Oui, mais les divergences de personnalité sont peut être aussi dues aux expériences très précoces de nos interactions avec notre environnement affectif. Ces interactions passent par nos sens donc. Et des physiologies sensorielles différentes d'une part, des styles interactionnels différents de parents d'autre part, sont très probablement responsables des comportements d'interaction différents que nous appelons personnalités plus tard à l'âge adulte. Ce qui explique des besoins et des vécus différents d'une personne à l'autre.

Soigner par la peau et éduquer par le toucher : ces deux champs de recherche ont-ils de l’avenir ?

Ils ont non seulement un avenir mais un passé. Les psychomotriciens en sont un bon exemple. Et il y a un intérêt très fort aujourd'hui, à la fois en recherche et en clinique, sur la sensorialité et ses implications dans les interactions sociales.

Le manque de contact humain a, selon les neuroscientifiques auteurs de cette étude, des conséquences très négatives sur le bien-être. Que dire du phénomène inverse ? L’excès de contact humain a-t-il des effets directs et néfastes sur l’état psychologique et neurologiques des individus ?

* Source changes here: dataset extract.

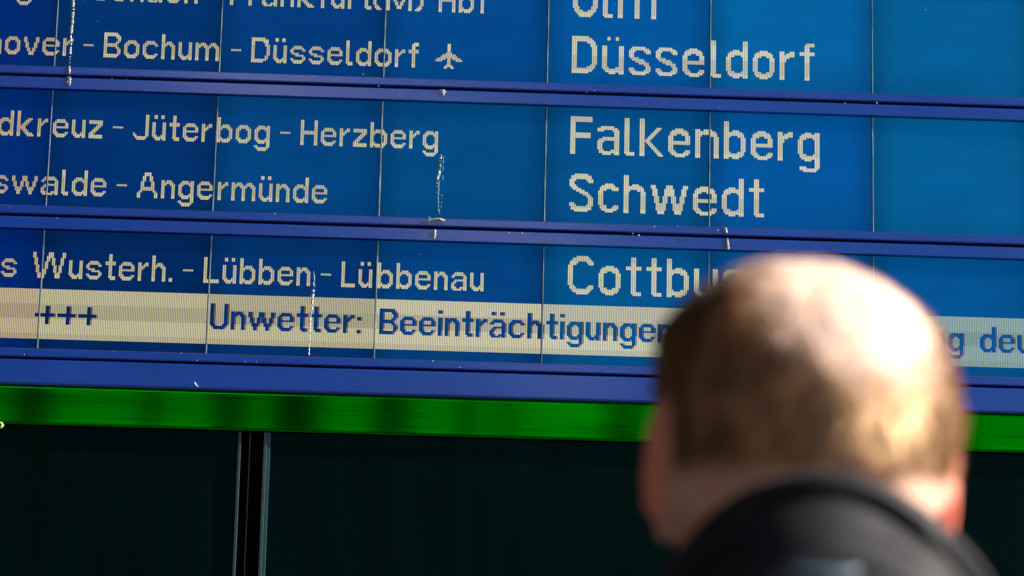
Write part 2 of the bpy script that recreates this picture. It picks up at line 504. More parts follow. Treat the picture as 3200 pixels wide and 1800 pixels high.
# middle row
word(1, 38, 0, 'dkreuz', SM, [-30, -19, -7, 1, 12, 22], 'end of the lit word Südkreuz')
word(1, 38, 0, '-', SM, [36], 'lit dash before Jüterbog')
word(1, 38, 0, 'Jüterbog', SM, [48, 59, 69, 77, 88, 96, 107, 118])
word(1, 38, 0, '-', SM, [133], 'lit dash before Herzberg')
word(1, 38, 0, 'Herzberg', SM, [145, 157, 168, 176, 186, 197, 208, 216])
word(1, 6, 0, 'swalde', SM, [-31, -20, -3, 8, 14, 25], 'end of the lit word Eberswalde')
word(1, 6, 0, '-', SM, [40], 'lit dash before Angermünde')
word(1, 6, 0, 'Angermünde', SM, [52, 66, 76, 87, 98, 106, 122, 132, 142, 153])
word(1, 38, 0, 'Falkenberg', LG, [302, 318, 334, 343, 360, 376, 392, 408, 424, 436], 'large lit word Falkenberg')
word(1, 6, 0, 'Schwedt', LG, [302, 319, 334, 350, 375, 391, 407], 'large lit word Schwedt')
# lower row
word(2, 38, 0, 's', SM, [-23], 'last letter of the lit word Königs')
word(2, 38, 0, 'Wusterh.', SM, [-5, 15, 25, 36, 44, 55, 63, 73])
word(2, 38, 0, '-', SM, [81], 'lit dash before Lübben')
word(2, 38, 0, 'Lübben', SM, [93, 103, 113, 124, 135, 146])
word(2, 38, 0, '-', SM, [160], 'lit dash before Lübbenau')
word(2, 38, 0, 'Lübbenau', SM, [172, 182, 192, 203, 214, 225, 235, 246])
word(2, 38, 0, 'Cottbus', LG, [302, 320, 336, 348, 360, 376, 392], 'large lit word Cottbus')

# inverted ticker: cream strip with the letters left dark and a brown ghost on their right
tick = {}
def tmark(cols, text, base=13):
    for c, ch in zip(cols, text):
        g, top = SM[ch]
        for ri, line in enumerate(g):
            for ci, p in enumerate(line):
                if p == '#': tick[(c + ci, base + top - ri)] = 'off'
        for ri, line in enumerate(g):
            for ci, p in enumerate(line):
                if p == '#':
                    q = (c + ci + 1, base + top - ri)
                    if tick.get(q) != 'off': tick[q] = 'ghost'
tmark([-2, 10, 22], '+++')
tmark([97, 109, 119, 136, 147, 155, 163, 174, 182], 'Unwetter:')
tmark([194, 206, 217, 228, 232, 242, 250, 258, 269, 280, 290, 298, 302, 313, 323, 333, 344, 355], 'Beeinträchtigungen')
tmark([512, 523], 'ag')
tmark([542, 553, 564], 'deu')
tlab = {-1: 'cream ticker strip with the first plus', 0: 'cream ticker strip reading +++', 1: 'cream ticker strip reading Unwetter:',
        2: 'cream ticker strip reading Beeinträch', 3: 'cream ticker strip reading tigungen', 5: 'greyish ticker strip reading ag deu'}
for mcol in range(-2, 7):
    dots = []
    for c in range(mcol * NC, (mcol + 1) * NC):
        for r in range(5, 32):
            s = tick.get((c, r))
            if s == 'off': continue
            rgb = tone(2, c, r)
            if s == 'ghost': rgb = BROWN * (1.0 if r > 15 else 2.6) + rgb * (0.04 if r > 15 else 0.14)
            dots.append((c, r, rgb))
    o = link('ticker_strip', dots_mesh('ticker_strip', dots, 2), None, board)
    if mcol in tlab: o['label'] = tlab[mcol]

# ------------------------------------------------------------------ dirt on the board
FX = 3200 * 100 / 36
def on_plane(px, py, y=0.0):
    d = w_ * FX + r_ * (px - 1600) - u_ * (py - 900)
    t = (y - CAM.y) / d.y
    return CAM + d * t
def streak(pts, y, name='bird_dropping', seed=1, m=m_drop, label=None, holes=0.0):
    """pts: (px,py,half width px, thickness m) down a run; lumpy dried streak standing off the surface"""
    rs = random.Random(seed)
    bm = bmesh.new()
    prev = None
    for i in range(len(pts) - 1):
        a, b = pts[i], pts[i + 1]
        n = max(2, int(abs(b[1] - a[1]) / 3.0))
        for j in range(n):
            t = j / n
            px = a[0] + (b[0] - a[0]) * t + rs.uniform(-0.8, 0.8)
            py = a[1] + (b[1] - a[1]) * t
            hw = (a[2] + (b[2] - a[2]) * t) * rs.uniform(0.65, 1.25)
            c = on_plane(px, py, y)
            wv = hw / 1860.0
            th = 0.0009 * rs.uniform(0.5, 1.2)
            if rs.random() < holes: prev = None; continue
            ring = [bm.verts.new((c.x - wv, y - 0.0001, c.z)), bm.verts.new((c.x - wv * 0.5, y - th, c.z)),
                    bm.verts.new((c.x + wv * 0.5, y - th * 0.9, c.z)), bm.verts.new((c.x + wv, y - 0.0001, c.z))]
            if prev:
                for q in range(3): bm.faces.new((prev[q], prev[q + 1], ring[q + 1], ring[q]))
            prev = ring
    o = from_bm(name, bm, m, board, smooth=True)
    if label: o['label'] = label
    return o
YR = -0.0062
streak([(229, -30, 4, 0), (228, 40, 4.5, 0), (226, 75, 4, 0), (222, 98, 6, 0), (223, 108, 3, 0)], -0.0008, seed=3, holes=0.06, label='long white bird dropping down the upper left screen')
streak([(222, 110, 2.5, 0), (221, 150, 3, 0), (219, 163, 4, 0), (221, 172, 4, 0)], -0.0008, seed=4, holes=0.15)
streak([(218.5, 176, 1.8, 0), (218, 200, 1.3, 0)], -0.0008, seed=5, holes=0.4)
streak([(217, 206, 2.5, 0), (216.5, 219, 3.6, 0), (217, 235, 2.4, 0)], YR, seed=6)
streak([(215, 240, 9, 0), (216, 246, 5, 0), (213, 254, 4, 0), (207, 263, 3, 0)], YR, seed=7, label='splash of white dropping on the blue rail at the left')
streak([(219, 246, 4, 0), (218, 258, 3.5, 0), (216, 270, 2.5, 0)], YR, seed=17)
streak([(1380, 280, 9, 0), (1385, 285, 10, 0), (1387, 292, 6, 0), (1387, 301, 1.5, 0)], YR, seed=8, label='small white dropping on the rail below the aeroplane symbol')
streak([(1380, 478, 1.2, 0), (1377, 500, 5.5, 0), (1372, 540, 5, 0), (1367, 562, 3.2, 0), (1365, 588, 2.2, 0), (1364, 606, 0.8, 0)], -0.0008, seed=9, label='grey white dropping under the g of Herzberg', holes=0.30)
streak([(1358, 717, 4.5, 0), (1359, 735, 3.5, 0), (1357, 748, 2, 0)], YR, seed=10)
streak([(979, 883, 1.0, 0), (980, 900, 3.8, 0), (977, 924, 4.5, 0), (974, 960, 3.2, 0), (970, 1000, 2.2, 0), (969, 1040, 2.0, 0), (966, 1100, 1.4, 0), (965, 1113, 2.6, 0)], -0.0008, seed=11, label='long white dropping between the two t of Unwetter', holes=0.12)
streak([(2266, 710, 4.5, 0), (2269, 720, 4.5, 0), (2272, 731, 2.5, 0)], YR, seed=12)
streak([(2273, 744, 2.5, 0), (2274, 758, 4, 0), (2275, 770, 4, 0), (2276, 782, 4.5, 0)], YR, seed=13, label='white dropping on the rail above the crown of the head', holes=0.05)

m_smear = mat('smear_faint', (0.06, 0.17, 0.26), 0.5)
streak([(1379, 482, 1.5, 0), (1376, 510, 5, 0), (1370, 560, 4.5, 0), (1368, 620, 3.0, 0), (1371, 672, 2.0, 0)], -0.0004, name='smear', seed=31, m=m_smear)
streak([(1386, 488, 0.9, 0), (1383, 560, 1.3, 0), (1379, 640, 0.9, 0), (1372, 672, 0.7, 0)], -0.0007, name='smear', seed=22, m=m_smear, holes=0.3)
streak([(980, 848, 1.2, 0), (981, 880, 4.0, 0), (979, 900, 4.5, 0)], -0.0006, name='smear', seed=23, m=m_smear)
# specks of dust and grit: real little lumps on rails and screens
def specks():
    bm = bmesh.new()
    rs = random.Random(11)
    pts = [(246 / 3.22, 1108, 2.0, 1), (1142 / 3.22, 1097, 1.4, 1), (1822 / 3.22, 1104, 1.8, 1), (766, 1131, 2.2, 1), (802, 1131, 1.8, 1), (615, 1126, 1.6, 1),
           (70, 1173, 3, 1), (754, 1213, 2, 1), (756, 1207, 1.2, 1), (860, 1170, 1.4, 1), (1353, 1128, 2.6, 1), (1437, 1148, 1.6, 1), (1183, 269, 2.2, 1),
           (1050, 248, 1.4, 1), (1312, 794, 1.8, 0), (1321, 780, 1.2, 0), (1588, 832, 1.1, 0), (178, 681, 1.8, 1), (350, 246, 2, 1), (1832, 288, 2.2, 1), (1858, 283, 1.6, 1),
           (2044, 708, 2.6, 1), (2118, 707, 1.6, 1), (2243, 719, 2.4, 1), (1977, 730, 2.4, 1), (2740, 322, 3, 1), (2246, 335, 1.4, 1), (2892, 30, 1.8, 0), (2640, 322, 2, 1),
           (1135, 232, 2, 0), (859, 668, 2, 1), (1632, 728, 2.4, 1), (1590, 728, 2.4, 1), (1342, 700, 2.4, 1), (1346, 750, 1.6, 1), (2843, 731, 1.2, 1), (1996, 735, 3, 1)]
    for _ in range(110):
        k = rs.randrange(3)
        px = rs.uniform(0, 3200)
        zz = row_z(k) - rs.uniform(0.003, 0.05 if k == 2 else 0.041)
        pts.append((px, None, rs.uniform(0.35, 0.95), zz))
    for _ in range(60):
        pts.append((rs.uniform(0, 3200), rs.uniform(0, 1080), rs.uniform(0.3, 0.7), 0))
    for p in pts:
        if p[1] is None:
            c = on_plane(p[0], 900, YR); c = Vector((c.x, YR, p[3]))
        else:
            c = on_plane(p[0], p[1], YR if p[3] == 1 else -0.0008)
        s = p[2] / 1860.0
        bmesh.ops.create_icosphere(bm, subdivisions=1, radius=s, matrix=Matrix.Translation(c) @ Matrix.Diagonal((rs.uniform(0.7, 1.4), 0.5, rs.uniform(0.7, 1.3), 1)))
    m = mat('speck', (0.42, 0.42, 0.44), 0.7)
    o = from_bm('dust_specks', bm, m, board)
    o['kind'] = 'stuff'
specks()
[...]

Les hypo et hyperstimulations sensorielles sont connues pour entrainer des gênes, des inconforts et diminuer nos capacités d'adaptation.

Mais dans une dimension plus sociale, les métiers qui exposent aux interactions fréquentes (soins, enseignements...) sont connus pour être fortement liés à des épisodes de burnout. Pas d'explication unique à ce phénomène mais prendre en considération de façon trop fréquente les attitudes de nombreuses personnes chaque jour est épuisant.